My girlish interest in the Academy Awards is surely fairly obvious to frequent readers of this column, given the truly embarrassing number of times I’ve written here about the Oscars (including last week, in what was, upon reflection, possibly least coherent column in the history of my Mountain Times career—a serious achievement). Even so, I’ve steadily insisted that the actual choices made by the Academy of Motion Picture Arts and Sciences, in terms of who gets the trophies and who doesn’t, aren’t important, either as determinants for the long-term reputations of the Best Picture winners or even as reliable indicators of an elsewhere-derived cultural significance.
In short, my belief is that the Academy usually picks movies that don’t matter much and, in doing so, probably only further contributes to their not mattering: the critics, academics, and film historians who, more than anyone else (except the viewing public at large), shape the grand narrative of the American film industry and help to define its high and low points are, if anything, a little suspicious of Best Picture winners, I think, and likely a bit more hesitant, as a result of the Academy’s official seal of approval, to grant classic status. The collaborative process among high-level tastemakers, amateur film buffs, and general audiences that, for example, made “Pulp Fiction,” “Fight Club,” and “The Matrix” the essential cinematic touchstones of the 1990s (for better or worse) did not involve the Academy—or even the box office, really, where the decade’s victors were “Titanic,” “Star Wars: Episode I – The Phantom Menace,” and “Jurassic Park.” The place where we, as a culture, figure out what we actually care about is somewhere else—not at the multiplex itself, nor at the Dolby Theatre in Hollywood.
Where, then? On the internet, of course. Recently it occurred to me that the best way to measure the irrelevance (or relevance) of the Best Picture Oscar—in its ability either to generate a permanent popular interest in its recipients or to predict, which movies will, regardless of the interference of award shows, end up mattering to people—would be simply to examine the vote totals for all the winners on the Internet Movie Database. The IMDb is, of course, not a perfect representation of the totality of film culture; as I’ve noted before, it skews geeky, but then again, it may simply be that the long arc of the cinematic universe bends toward geekiness. Overall, there’s probably no better way of figuring out which movies of the past people today are still thinking about than by looking at how many people have clicked to rate them on IMDb.

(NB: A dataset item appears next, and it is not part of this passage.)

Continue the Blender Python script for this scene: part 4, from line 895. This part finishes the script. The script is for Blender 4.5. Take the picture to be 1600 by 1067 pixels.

Here is the test I concocted: is a Best Picture among the top five vote-getters on IMDb for the year in which it was released? If so, that means the Academy “got it right” in this particular sense; if not, then the Academy “got it wrong.” Note that I don’t care what the score for the movie is on the IMDb’s ten-point scale; I want to know only if people are thinking about it, not what, specifically, they think.
I applied this test 79 times, starting with “Wings” (which won the first Best Picture) but ignoring the last ten Oscar ceremonies under the belief that, if a movie is less than 10 years old, it hasn’t had a chance to settle into what will likely become its permanent historical reputation. In other words, the jury is still out on the likes of “Spotlight” and “Birdman.”
So, the results: did the Academy more often get it right or wrong? To my surprise, the answer is: right. 47 times, the Best Picture winner landed among the top five vote-getters of its year on IMDb; it fell short only 32 times. The most impressive stretch was the 1970s, when the 42nd Academy Awards commenced a streak of 10 “good” choices, from “Midnight Cowboy” to “The Deer Hunter,” with the likes of “The Godfather” and “Patton” in between.
The Academy’s weakest period was the 1980s, when, on seven out of 10 occasions, it failed to pick a Best Picture that would land among the IMDb’s top five most voted movies for its year. I think it’s not coincidental that the 1970s is frequently considered the best decade in American film, while many believe the 1980s to be among the worst. The worthy Oscar choices of the ‘70s reflected the clarity of vision and purpose of a voting body comprised of industry professionals who not only were at the top of their game artistically but understood the connection between movies and the larger culture, which was why they made selections that continue to resonate. By the 1980s, the industry had primarily retreated to big-budget special-effects extravaganzas that existed mostly to sell toys; it was no longer clear what the artistic purpose of Hollywood filmmaking was, and the confusion of the voters who landed on “Chariots of Fire” and “The Last Emperor” showed that Hollywood movies, on the whole, weren’t doing anything recognizably significant at the time.
But in the larger picture, are the Oscars kind of relevant after all? I’ll acknowledge, maybe, that they’re semi-relevant. A 59-percent success rate, with a fairly capacious definition of “success,” isn’t that great, but I can admit that I underestimated the Academy’s acumen. Of course, it doesn’t matter much one way or the other. As you surely know, deep down, if you tuned in on Sunday night, the Oscars are about celebrity, not about film.